RAPPORT DU CAPITAINE DU "NORMAND" EN 1905.
De tous temps, il a existé des "fortunes de mer" pour les navires, et en particulier dans le Golfe de Gascogne.
Voici ce que rapporta le journal Le Phare de la Loire, le 1er octobre 1905 :
"Une mauvaise traversée.
Le steamer "Normand" — Rapport de mer du capitaine.
Voici le rapport de mer du capitaine Nicoulai, du navire "Normand", qui eut à subir, du 22 au 26 septembre dernier, une traversée particulièrement mouvementée, entre les Sables-d'Olonne et Bayonne :
Je soussigné, capitaine du steamer Normand, du port de Nantes, jaugeant 99 tonneaux 57/100, armé de 10 hommes d’équipage, certifie :
"Je suis parti des Sables colonne le vendredi 22 septembre, à 8 heures du soir, avec un complet chargement de 302 tonneaux de blé et divers marchandises embarquées à Nantes, et de ce dernier port plus deux passagers à destination de Bayonne.
Le navire en parfait état de navigabilité, la machine fonctionnant bien, les pompes franches et 17 tonneaux de charbon dans les soutes.
J’ai fait route au S. 1/4 S O., O. 15° N.-O. Au départ, j’ai trouvé mer belle et légère brise de S. ; le baromètre tendant à descendre.
Dans la nuit du 22 au 23, les vents varient du S. à l'O., augmentent de force, et font grossir la mer. Je donne la route 5° au vent.
A 10 heures du matin, le samedi 23, le chef mécanicien me demande à prendre la cape pour visiter la pompe de cale qui ne fonctionne pas et vider l’eau que contient la machine. Je mis debout à la lame, l’allure "le plus lent possible", ma position estimée était L. 44° 35’ N. G. 3° 37' O., le loch : 115 milles.
La mer, très grosse, fatigue beaucoup et couvre continuellement le navire, les deux pompes auxiliaires employées à épuiser la cale ont leur aspiration continuellement engorgées par suite du roulis. Je mis les matelots à vider l’eau avec des seaux.
A 3 heures du soir, la cale de la machine étant normale et m'estimant à environ 65 milles du Socoa, après avis du chef mécanicien que nous pouvions atterrir avant d’être gagnés par l’eau, j'ai remis en route cap au S. malgré la mer du travers pour tâcher de gagner ce port de relâche. A 8 heures du soir, entre deux grains, nous avons aperçu le feu de Contis que j'ai estimé à 12 ou 14 milles, je fis gouverner à l'O. 1/4 S.-O. et mis la machine à demi-vitesse pour moins fatiguer le navire ; les appareils d’épuisement étant insuffisants, je remis l'équipage à vider l’eau. A minuit, repris la cape le plus lentement possible, la mer étant de plus en plus grosse et le temps bouché complètement, avec grêle, pluie et grains violents.

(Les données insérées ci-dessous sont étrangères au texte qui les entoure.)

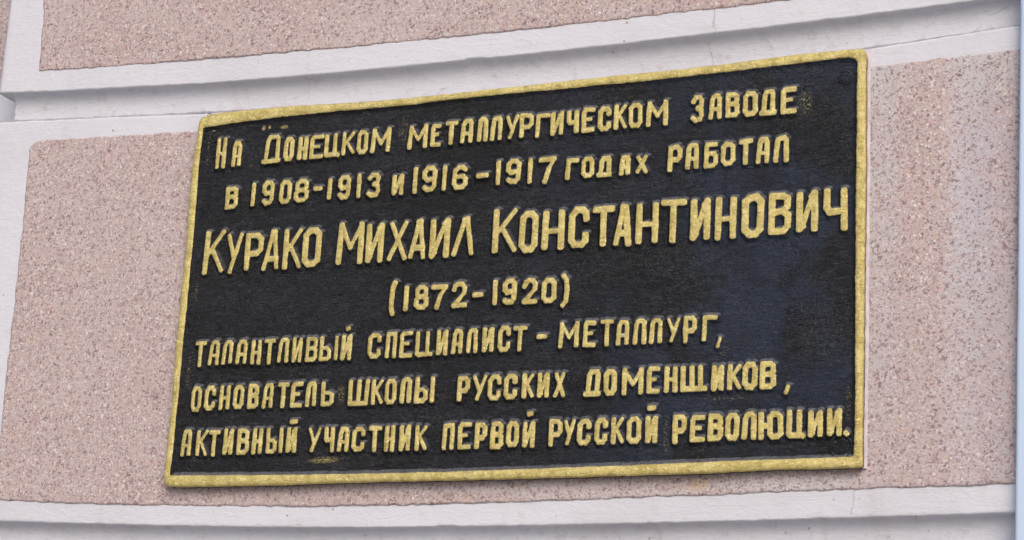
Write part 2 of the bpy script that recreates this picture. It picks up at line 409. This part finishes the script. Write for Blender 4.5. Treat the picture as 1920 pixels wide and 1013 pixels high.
# ------------------------------------------------------------------ pale blue strip at the right edge
blue = mat_simple('pale_blue_paint', (.49, .60, .77), .55, .02, 6, .0006)
st = empty('painted_strip', (XR, 0, 0)); tag(st, 'plain pale blue upright strip along the right end of the pink wall', 'wall trim')
def strip():
    z = np.linspace(ZBOT-.4, ZTOP+.3, 160)
    e1 = along([(1912,0),(1907,500),(1901.5,1013)], -.02, swap=True)
    pr = [(0.0, .02), (0.0, -.014), (.0008, -.0175), (.0022, -.0195), (.005, -.020), (.08, -.020), (.30, -.020)]
    X = np.array([e1(z)+a+fnoise(z, z*0, 30, 2)*.0004 for a, b in pr]); Y = np.array([z*0+b for a, b in pr]); Z = np.array([z for _ in pr])
    surf('strip_face', X, Y, Z, blue, st, flip=True)
strip()

# ------------------------------------------------------------------ plaque
YT = -TOP                       # plane of the gilded faces
RELIEF = .0046
YP = YT+RELIEF                  # plane of the black ground
def up(px, py): a, b = un(px, py, YT); return a, b
def pt(px, py): a, b = up(px, py); return float(a), float(b)
def gblob(px, py, rx, rz, thr): a, b = pt(px, py); return (a, b, rx, rz, thr)
PM_PLATE = plaque_paint('black_enamel_with_gold_smudges', blobs=[
    gblob(492, 238, .004, .005, .42), gblob(503, 236, .003, .004, .42), gblob(530, 236, .008, .004, .44), gblob(398, 243, .004, .002, .44),
    gblob(1508, 190, .013, .022, .57), gblob(605, 861, .030, .006, .50), gblob(755, 240, .010, .028, .585),
    gblob(637, 738, .009, .016, .56), gblob(1247, 815, .006, .03, .58), gblob(467, 309, .004, .0025, .55),
    gblob(1352, 655, .012, .010, .60), gblob(388, 285, .003, .05, .60), gblob(350, 700, .004, .03, .58),
    gblob(1590, 750, .005, .03, .58), gblob(1070, 200, .05, .008, .62), gblob(1360, 825, .06, .003, .60),
    gblob(1360, 745, .04, .004, .60), gblob(615, 470, .006, .012, .60), gblob(365, 548, .004, .02, .58)])
PM = plaque_paint('gold_paint_over_black')

plaque = empty('memorial_plaque', (*pt(940, 908)[:1], 0, pt(940, 890)[1]))
tag(plaque, 'cast black memorial plaque with raised gold Cyrillic lettering and gold rim on pink wall', 'plaque')

TO = [(384,216),(397,212.5),(435,207.5),(544,197.5),(674,190.5),(770,182.5),(827,176),(957,162.5),(1100,146),(1230,133),(1280,128.5),(1381,116),(1481,102),(1582,92.5),(1610,91)]
TI = [(381,238.6),(479,224.5),(631,208),(770,196),(849,185.5),(957,175),(1100,162),(1252,147),(1380,132),(1481,119.5),(1582,108),(1607,106.5)]
LO = [(373,226),(368,262),(361,302),(356,343),(349,441),(341,525),(336,575),(327,659),(325,690),(321,757),(312,841),(307,889)]
LI = [(381,240),(377,270),(373,302),(370,343),(362.5,441),(354,525),(350,575),(341,659),(339,690),(332,757),(324,841),(319,884)]
BO = [(314,911),(345,912),(369,911.5),(503,909.5),(630,905),(750,901.8),(881,899),(1020,895.5),(1090,893.5),(1221,889.4),(1360,885),(1448,879.5),(1605,876.5)]
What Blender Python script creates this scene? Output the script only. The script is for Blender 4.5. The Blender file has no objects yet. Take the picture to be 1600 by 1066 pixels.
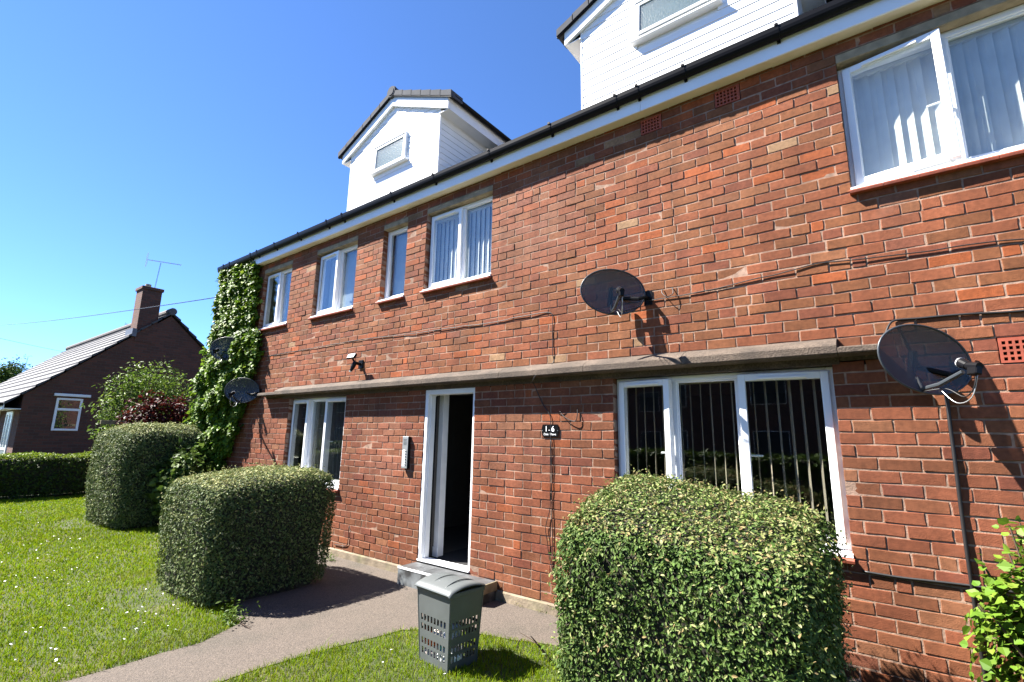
import bpy, math, random
import numpy as np
from mathutils import Vector, Matrix
random.seed(7)
rng = np.random.default_rng(7)
D = bpy.data
SC = bpy.context.scene
COL = SC.collection

# ------------------------------------------------------------------ camera, sky, sun, exposure
CAM = (0.0, -4.266, 1.644)
YAW, PITCH, ROLL = math.radians(37.2582), math.radians(11.0330), math.radians(0.9542)
Fw = Vector((-math.sin(YAW)*math.cos(PITCH), math.cos(YAW)*math.cos(PITCH), math.sin(PITCH)))
R0 = Vector((math.cos(YAW), math.sin(YAW), 0)); U0 = R0.cross(Fw)
Rt = R0*math.cos(ROLL) + U0*math.sin(ROLL); Up = -R0*math.sin(ROLL) + U0*math.cos(ROLL)
cd = D.cameras.new("camera"); cam = D.objects.new("camera", cd); COL.objects.link(cam)
cd.sensor_width = 36; cd.lens = 17.247; cd.clip_start = 0.05; cd.clip_end = 2000
M3 = Matrix((Rt, Up, -Fw)).transposed()
cam.matrix_world = Matrix.Translation(CAM) @ M3.to_4x4()
SC.camera = cam

SUN = Vector((-1.75, -1.0, 2.4)).normalized()          # towards the sun
w = D.worlds.new("World"); SC.world = w; w.use_nodes = True
nt = w.node_tree; bg = nt.nodes["Background"]
sky = nt.nodes.new("ShaderNodeTexSky"); sky.sky_type = 'NISHITA'; sky.sun_disc = False
sky.sun_elevation = math.asin(SUN.z); sky.sun_rotation = math.atan2(SUN.x, SUN.y)
sky.altitude = 3000; sky.air_density = 1.0; sky.dust_density = 0.0; sky.ozone_density = 7.0
tn = nt.nodes.new('ShaderNodeMix'); tn.data_type = 'RGBA'; tn.blend_type = 'MULTIPLY'; tn.inputs[0].default_value = 1; tn.inputs[7].default_value = (0.85, 0.99, 1.15, 1)
nt.links.new(sky.outputs[0], tn.inputs[6]); nt.links.new(tn.outputs[2], bg.inputs[0]); bg.inputs[1].default_value = 0.058
sl = D.lights.new("sun", 'SUN'); so = D.objects.new("sun", sl); COL.objects.link(so)
sl.energy = 5.0; sl.angle = math.radians(0.53); sl.color = (1.0, 0.955, 0.88)
so.rotation_mode = 'QUATERNION'; so.rotation_quaternion = SUN.to_track_quat('Z', 'Y'); so.location = (-20, -15, 30)
SC.view_settings.view_transform = 'Standard'; SC.view_settings.look = 'None'
SC.view_settings.exposure = 2.3; SC.view_settings.gamma = 1.0; SC.view_settings.use_curve_mapping = False
SC.cycles.max_bounces = 8; SC.cycles.transparent_max_bounces = 16
SC.cycles.diffuse_bounces = 4; SC.cycles.glossy_bounces = 4

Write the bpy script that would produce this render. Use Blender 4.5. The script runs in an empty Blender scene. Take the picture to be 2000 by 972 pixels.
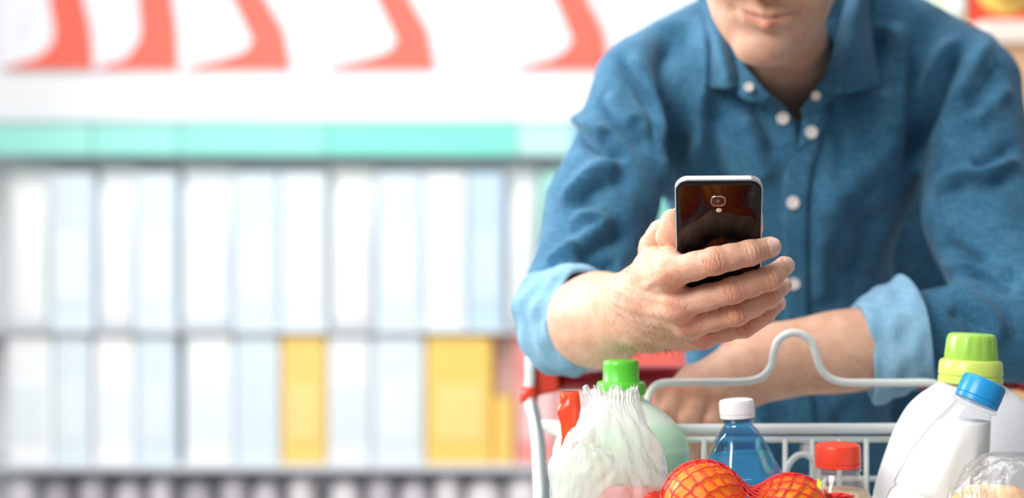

A 4 heures du matin, le 24, le chef mécanicien me prévint que les parquets de la chaufferie et machine ont été défoncés, ainsi que le fond des soutes par suite du fouettement de l’eau par le roulis, entraînant le charbon a fond de cale et qu’il ne lui en reste que pour chauffer une heure à peine. Je mis le cap immédiatisent à l'O.-N.-O. pour m'éloigner le plus possible de la côte et fis établir les signaux de détresse, donné l’ordre de démolir touts les boiseries et logement pour alimenter les feux, sans toucher aux embarcations, échelles et espars.
Notre position estimée était de 25 milles à l’O.-N.-O. de Cap-breton. A 6 heures du matin, le même jour, les feux s’éteignirent faute de combustible et la machine se stoppe. A l’aide de la voilure, je prends la cape tribord-amures cap au S.-S.- O., route et dérive estimées au S. E., et pour protéger le navire des coups de mer je fais filer de l'huile, résultat assez appréciable. Je fais parer les embarcations, embarquer des vivres, compas, etc., et désigne le poste de chacun. Le navire n’est plus qu'une épave balayée par la mer, qui s’enfonce de plus en plus par suite de l’eau qui envahit la machine.
A 7 heures 30, nous apercevons un vapeur sous le vent, lequel, voyant nos signaux de détresse, se dirige sur nous. Nous reconnaissons le Boucau, capitaine Gicquel (de d'Orbigny, Fostin et Cie), qui, ne pouvant nous accoster, nous convoye et essaye sans succès de nous prendre en remorque.